_Material:_
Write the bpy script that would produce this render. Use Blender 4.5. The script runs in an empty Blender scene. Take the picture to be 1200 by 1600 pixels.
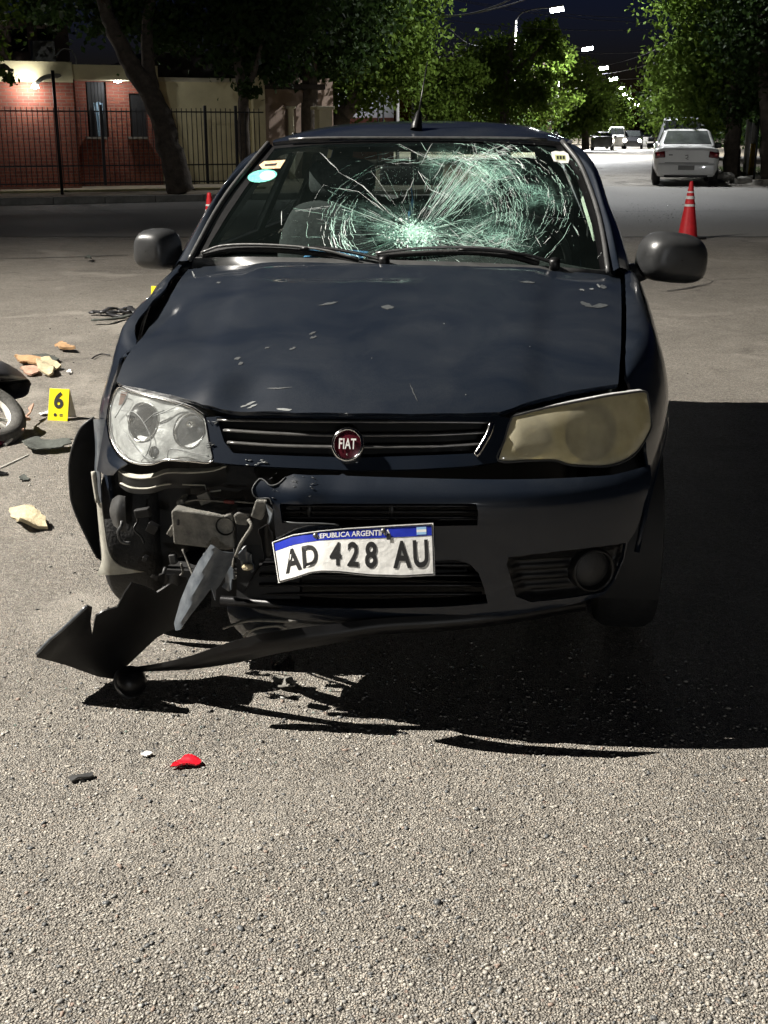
import bpy, bmesh, math, random
import numpy as np
from mathutils import Vector, Matrix
from mathutils.geometry import delaunay_2d_cdt
random.seed(7)
RNG = np.random.default_rng(7)
sc = bpy.context.scene
COL = sc.collection
rad = math.radians

# ------------------------------------------------------------------ camera
F = 1900.0; CH = 1.40; TH = math.atan(595 / F)          # focal length (px of a 1200 wide picture), eye height, pitch
cam_d = bpy.data.cameras.new('camera'); cam = bpy.data.objects.new('camera', cam_d); COL.objects.link(cam)
cam_d.sensor_fit = 'HORIZONTAL'; cam_d.sensor_width = 36; cam_d.lens = F / 1200 * 36
cam_d.clip_start = 0.05; cam_d.clip_end = 3000
cam.location = (0, 0, CH); cam.rotation_euler = (math.pi / 2 - TH, 0, 0)
sc.camera = cam

# ------------------------------------------------------------------ night sky
world = bpy.data.worlds.new('World'); sc.world = world; world.use_nodes = True
wn = world.node_tree; wn.nodes.clear()
sky = wn.nodes.new('ShaderNodeTexSky'); sky.sky_type = 'NISHITA'; sky.sun_disc = False
sky.sun_elevation = rad(-4.0); sky.sun_rotation = rad(0)
bg = wn.nodes.new('ShaderNodeBackground'); bg.inputs['Strength'].default_value = 0.06
tint = wn.nodes.new('ShaderNodeMix'); tint.data_type = 'RGBA'; tint.blend_type = 'MULTIPLY'; tint.inputs[0].default_value = 1.0; tint.inputs[7].default_value = (.40, .62, 2.3, 1)    # late-dusk blue
wo = wn.nodes.new('ShaderNodeOutputWorld')
wn.links.new(sky.outputs[0], tint.inputs[6]); wn.links.new(tint.outputs[2], bg.inputs[0]); wn.links.new(bg.outputs[0], wo.inputs[0])

sc.view_settings.view_transform = 'Standard'; sc.view_settings.look = 'None'
sc.view_settings.exposure = 0.0; sc.view_settings.gamma = 1.0; sc.view_settings.use_curve_mapping = False
sc.cycles.max_bounces = 5; sc.cycles.transparent_max_bounces = 10
sc.cycles.diffuse_bounces = 2; sc.cycles.glossy_bounces = 3; sc.cycles.adaptive_threshold = 0.02
sc.cycles.sample_clamp_indirect = 4.0
sc.cycles.caustics_reflective = False; sc.cycles.caustics_refractive = False
sc.cycles.use_denoising = True

LAMP_POS = (-12.0, 5.0, 12.6)      # luminaire of the corner mast that lights the crossing
LAMP_POWER = 39500.0

# ------------------------------------------------------------------ picking helpers
def ray(px, py):
    a = (px - 600) / F; b = (800 - py) / F
    return (a, math.cos(TH) + b * math.sin(TH), -math.sin(TH) + b * math.cos(TH))
def G(px, py, z=0.0):               # the point of the ground (height z) seen at a pixel
    d = ray(px, py); t = (z - CH) / d[2]
    return (d[0] * t, d[1] * t, z)
def W(px, py, D):                   # the point at distance D seen at a pixel
    d = ray(px, py); t = D / d[1]
    return (d[0] * t, D, CH + d[2] * t)
PSI = 0.10943; OX, OY = -0.0816, 2.7128      # heading and nose of the car
cps, sps = math.cos(PSI), math.sin(PSI)
def to_local(p):
    x, y = p[0] - OX, p[1] - OY
    return (x * cps - y * sps, x * sps + y * cps, p[2])
def to_world(p):
    return (OX + p[0] * cps + p[1] * sps, OY - p[0] * sps + p[1] * cps, p[2])
def C(px, py, y):                   # car space: the point at depth y behind the nose
    d = ray(px, py)
    o = to_local((0, 0, CH)); dl = (d[0] * cps - d[1] * sps, d[0] * sps + d[1] * cps, d[2])
    t = (y - o[1]) / dl[1]
    return (o[0] + dl[0] * t, y, CH + dl[2] * t)
def hit(px, py, g, y0=-0.15, y1=4.0, n=240):      # first point along the pixel's ray where g(p) turns positive
    last = C(px, py, y0); lg = g(last)
    best = last; bg_ = lg
    for i in range(1, n + 1):
        y = y0 + (y1 - y0) * i / n
        p = C(px, py, y); v = g(p)
        if v >= 0:
            a, b = last[1], y
            for _ in range(24):
                m = (a + b) / 2
                if g(C(px, py, m)) >= 0: b = m
                else: a = m
            return C(px, py, b)
        if v > bg_: bg_ = v; best = p
        last = p
    return best

# ------------------------------------------------------------------ mesh helpers
def catmull(pts, n, closed=False):
    P = [np.array(p, float) for p in pts]; m = len(P); out = []
    segs = m if closed else m - 1
    for i in range(segs):
        if closed: p0, p1, p2, p3 = P[(i - 1) % m], P[i], P[(i + 1) % m], P[(i + 2) % m]
        else:
            p1, p2 = P[i], P[i + 1]
            p0 = P[i - 1] if i > 0 else 2 * p1 - p2
            p3 = P[i + 2] if i + 2 < m else 2 * p2 - p1
        for k in range(n):
            t = k / n
            out.append(0.5 * (2 * p1 + (p2 - p0) * t + (2 * p0 - 5 * p1 + 4 * p2 - p3) * t * t + (3 * p1 - p0 - 3 * p2 + p3) * t ** 3))
    if not closed: out.append(P[-1])
    return out
def densify(pts, h, closed=True):
    out = []; m = len(pts)
    for i in range(m if closed else m - 1):
        a = np.array(pts[i], float); b = np.array(pts[(i + 1) % m], float)
        k = max(1, int(np.linalg.norm(b - a) / h))
        for j in range(k): out.append(a + (b - a) * j / k)
    if not closed: out.append(np.array(pts[-1], float))
    return out
def inside(p, poly):
    x, y = p; c = False; j = len(poly) - 1
    for i in range(len(poly)):
        xi, yi = poly[i][0], poly[i][1]; xj, yj = poly[j][0], poly[j][1]
        if (yi > y) != (yj > y) and x < (xj - xi) * (y - yi) / (yj - yi) + xi: c = not c
        j = i
    return c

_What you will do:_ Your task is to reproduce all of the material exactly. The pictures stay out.

_Exercise answer:_
Write the bpy script that would produce this render. Use Blender 4.5. The script runs in an empty Blender scene. Take the picture to be 1200 by 1600 pixels.
import bpy, bmesh, math, random
import numpy as np
from mathutils import Vector, Matrix
from mathutils.geometry import delaunay_2d_cdt
random.seed(7)
RNG = np.random.default_rng(7)
sc = bpy.context.scene
COL = sc.collection
rad = math.radians

# ------------------------------------------------------------------ camera
F = 1900.0; CH = 1.40; TH = math.atan(595 / F)          # focal length (px of a 1200 wide picture), eye height, pitch
cam_d = bpy.data.cameras.new('camera'); cam = bpy.data.objects.new('camera', cam_d); COL.objects.link(cam)
cam_d.sensor_fit = 'HORIZONTAL'; cam_d.sensor_width = 36; cam_d.lens = F / 1200 * 36
cam_d.clip_start = 0.05; cam_d.clip_end = 3000
cam.location = (0, 0, CH); cam.rotation_euler = (math.pi / 2 - TH, 0, 0)
sc.camera = cam

# ------------------------------------------------------------------ night sky
world = bpy.data.worlds.new('World'); sc.world = world; world.use_nodes = True
wn = world.node_tree; wn.nodes.clear()
sky = wn.nodes.new('ShaderNodeTexSky'); sky.sky_type = 'NISHITA'; sky.sun_disc = False
sky.sun_elevation = rad(-4.0); sky.sun_rotation = rad(0)
bg = wn.nodes.new('ShaderNodeBackground'); bg.inputs['Strength'].default_value = 0.06
tint = wn.nodes.new('ShaderNodeMix'); tint.data_type = 'RGBA'; tint.blend_type = 'MULTIPLY'; tint.inputs[0].default_value = 1.0; tint.inputs[7].default_value = (.40, .62, 2.3, 1)    # late-dusk blue
wo = wn.nodes.new('ShaderNodeOutputWorld')
wn.links.new(sky.outputs[0], tint.inputs[6]); wn.links.new(tint.outputs[2], bg.inputs[0]); wn.links.new(bg.outputs[0], wo.inputs[0])

sc.view_settings.view_transform = 'Standard'; sc.view_settings.look = 'None'
sc.view_settings.exposure = 0.0; sc.view_settings.gamma = 1.0; sc.view_settings.use_curve_mapping = False
sc.cycles.max_bounces = 5; sc.cycles.transparent_max_bounces = 10
sc.cycles.diffuse_bounces = 2; sc.cycles.glossy_bounces = 3; sc.cycles.adaptive_threshold = 0.02
sc.cycles.sample_clamp_indirect = 4.0
sc.cycles.caustics_reflective = False; sc.cycles.caustics_refractive = False
sc.cycles.use_denoising = True

LAMP_POS = (-12.0, 5.0, 12.6)      # luminaire of the corner mast that lights the crossing
LAMP_POWER = 39500.0

# ------------------------------------------------------------------ picking helpers
def ray(px, py):
    a = (px - 600) / F; b = (800 - py) / F
    return (a, math.cos(TH) + b * math.sin(TH), -math.sin(TH) + b * math.cos(TH))
def G(px, py, z=0.0):               # the point of the ground (height z) seen at a pixel
    d = ray(px, py); t = (z - CH) / d[2]
    return (d[0] * t, d[1] * t, z)
def W(px, py, D):                   # the point at distance D seen at a pixel
    d = ray(px, py); t = D / d[1]
    return (d[0] * t, D, CH + d[2] * t)
PSI = 0.10943; OX, OY = -0.0816, 2.7128      # heading and nose of the car
cps, sps = math.cos(PSI), math.sin(PSI)
def to_local(p):
    x, y = p[0] - OX, p[1] - OY
    return (x * cps - y * sps, x * sps + y * cps, p[2])
def to_world(p):
    return (OX + p[0] * cps + p[1] * sps, OY - p[0] * sps + p[1] * cps, p[2])
def C(px, py, y):                   # car space: the point at depth y behind the nose
    d = ray(px, py)
    o = to_local((0, 0, CH)); dl = (d[0] * cps - d[1] * sps, d[0] * sps + d[1] * cps, d[2])
    t = (y - o[1]) / dl[1]
    return (o[0] + dl[0] * t, y, CH + dl[2] * t)
def hit(px, py, g, y0=-0.15, y1=4.0, n=240):      # first point along the pixel's ray where g(p) turns positive
    last = C(px, py, y0); lg = g(last)
    best = last; bg_ = lg
    for i in range(1, n + 1):
        y = y0 + (y1 - y0) * i / n
        p = C(px, py, y); v = g(p)
        if v >= 0:
            a, b = last[1], y
            for _ in range(24):
                m = (a + b) / 2
                if g(C(px, py, m)) >= 0: b = m
                else: a = m
            return C(px, py, b)
        if v > bg_: bg_ = v; best = p
        last = p
    return best

# ------------------------------------------------------------------ mesh helpers
def catmull(pts, n, closed=False):
    P = [np.array(p, float) for p in pts]; m = len(P); out = []
    segs = m if closed else m - 1
    for i in range(segs):
        if closed: p0, p1, p2, p3 = P[(i - 1) % m], P[i], P[(i + 1) % m], P[(i + 2) % m]
        else:
            p1, p2 = P[i], P[i + 1]
            p0 = P[i - 1] if i > 0 else 2 * p1 - p2
            p3 = P[i + 2] if i + 2 < m else 2 * p2 - p1
        for k in range(n):
            t = k / n
            out.append(0.5 * (2 * p1 + (p2 - p0) * t + (2 * p0 - 5 * p1 + 4 * p2 - p3) * t * t + (3 * p1 - p0 - 3 * p2 + p3) * t ** 3))
    if not closed: out.append(P[-1])
    return out
def densify(pts, h, closed=True):
    out = []; m = len(pts)
    for i in range(m if closed else m - 1):
        a = np.array(pts[i], float); b = np.array(pts[(i + 1) % m], float)
        k = max(1, int(np.linalg.norm(b - a) / h))
        for j in range(k): out.append(a + (b - a) * j / k)
    if not closed: out.append(np.array(pts[-1], float))
    return out
def inside(p, poly):
    x, y = p; c = False; j = len(poly) - 1
    for i in range(len(poly)):
        xi, yi = poly[i][0], poly[i][1]; xj, yj = poly[j][0], poly[j][1]
        if (yi > y) != (yj > y) and x < (xj - xi) * (y - yi) / (yj - yi) + xi: c = not c
        j = i
    return c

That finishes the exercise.